Backpressure and Flowables
Backpressure is only needed in multi-threading situations with a large number of emissions. When the rx call chain is all executed on one thread, the thread will take each emission one at a time all the way through the chain from the source observable to the final observer. When the chain is executed across multiple threads, then the first thread will take an emission through the chain to the hand off point and hand it off to the next thread, and then immediately get the next emission and move it through.If the second thread is slower at moving emissions through its part of the call chain, then the number of emissions that the first thread has finished but the second thread has yet to start can pile up. If the total number of emissions is small, then this isn't really an issue, but with a large number of emissions this pile up could potentially lead to an out of memory error. This is where backpressure and Flowables come in.
Essentially, using a Flowable in this example is telling thread one to slow down. It would do this by having thread one process a certain number of emissions at the start, and then wait until thread two has pulled through a certain percentage of those emissions before processing more. In this way, it tries to keep a small buffer of emissions between the two threads without letting it get out of control, thus keeping thread 2 busy without pause, but without overloading memory with thread one going nonstop.

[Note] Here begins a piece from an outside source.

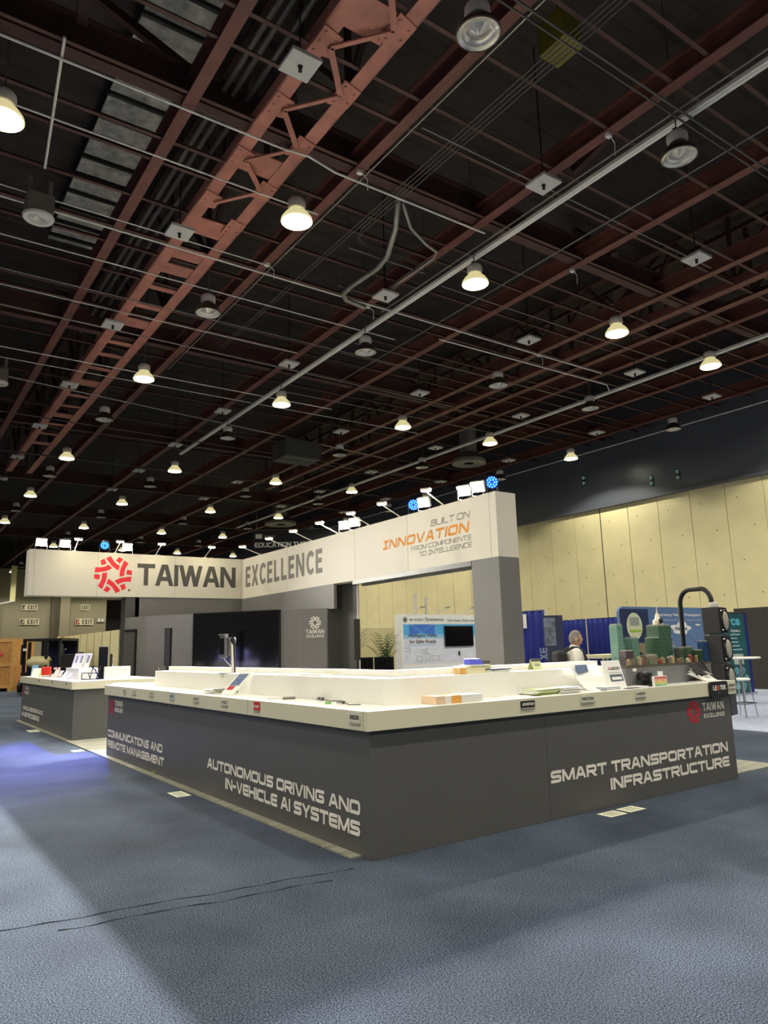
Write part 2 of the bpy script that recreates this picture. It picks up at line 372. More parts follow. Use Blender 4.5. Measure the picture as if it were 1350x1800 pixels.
# ceiling deck (corrugated) and pale strip
b = MB(); V = []; F = []; k = 0; yy = -14.0
while yy < 73:
    for dy, dz in ((0, 12.35), (.28, 12.35), (.33, 12.375), (.55, 12.375)):
        V += [(-26, yy + dy, dz), (WX, yy + dy, dz)]
    yy += .6
F = [(2 * i, 2 * i + 1, 2 * i + 3, 2 * i + 2) for i in range(len(V) // 2 - 1)]
b.add(V, F); struct(b.build('ceiling', M_DECK), 'dark brown corrugated roof deck above the steelwork', 'ceiling')
b = MB(); b.box(-.28, .98, 2.0, 13.9, 11.98, 12.04)
for k in range(17):
    y0 = 2.35 + .7 * k; b.box(-.32, 1.02, y0, y0 + .07, 11.9, 11.98, 1)
struct(b.build('ceiling_panel', [M_DECKL, M_BLACK]), 'pale concrete-coloured roof strip crossed by dark ribs, top left', 'ceiling panel')

# steel frame: Y beams
def ibeam(a, b_, w_, h, zb, mb, tf=.03, tw=.02):
    ax, ay = a; bx, by = b_; al = Vector((bx - ax, by - ay, 0)); n = Vector((-al.y, al.x, 0)).normalized()
    for wd, z0, z1 in ((w_, zb, zb + tf), (tw, zb + tf, zb + h - tf), (w_, zb + h - tf, zb + h)):
        mb.obox(Vector((ax, ay, z0)) - n * wd / 2, n * wd, al, Vector((0, 0, z1 - z0)))
BX = [-8.85, -5.8, -2.75, .3, 3.42, 6.45, 9.47, 12.5, 15.6, 18.6, 21.4]
for i, x in enumerate(BX):
    mb = MB(); ibeam((x, -9), (x, 71.5), .2, .42, 10.0, mb)
    struct(mb.build('beam', M_OXIDE), 'rust-red steel I-beam running lengthways, %s from the left' % ORD[i], 'roof beam')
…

Note that Flowable does add overhead, so opt for Observable in cases where backpressure isn't needed, but when it is needed, simply switching Observable to Flowable should be sufficient in most cases. Though there are a handful of exceptions.
Since dealing with these exceptions is infrequent, I don't feel the need to go into detail here, but if you do run into such a situation, there are a number of options available, depending on the situation, varying from using an onBackpressureXXX() operator to creating your own custom Flowable.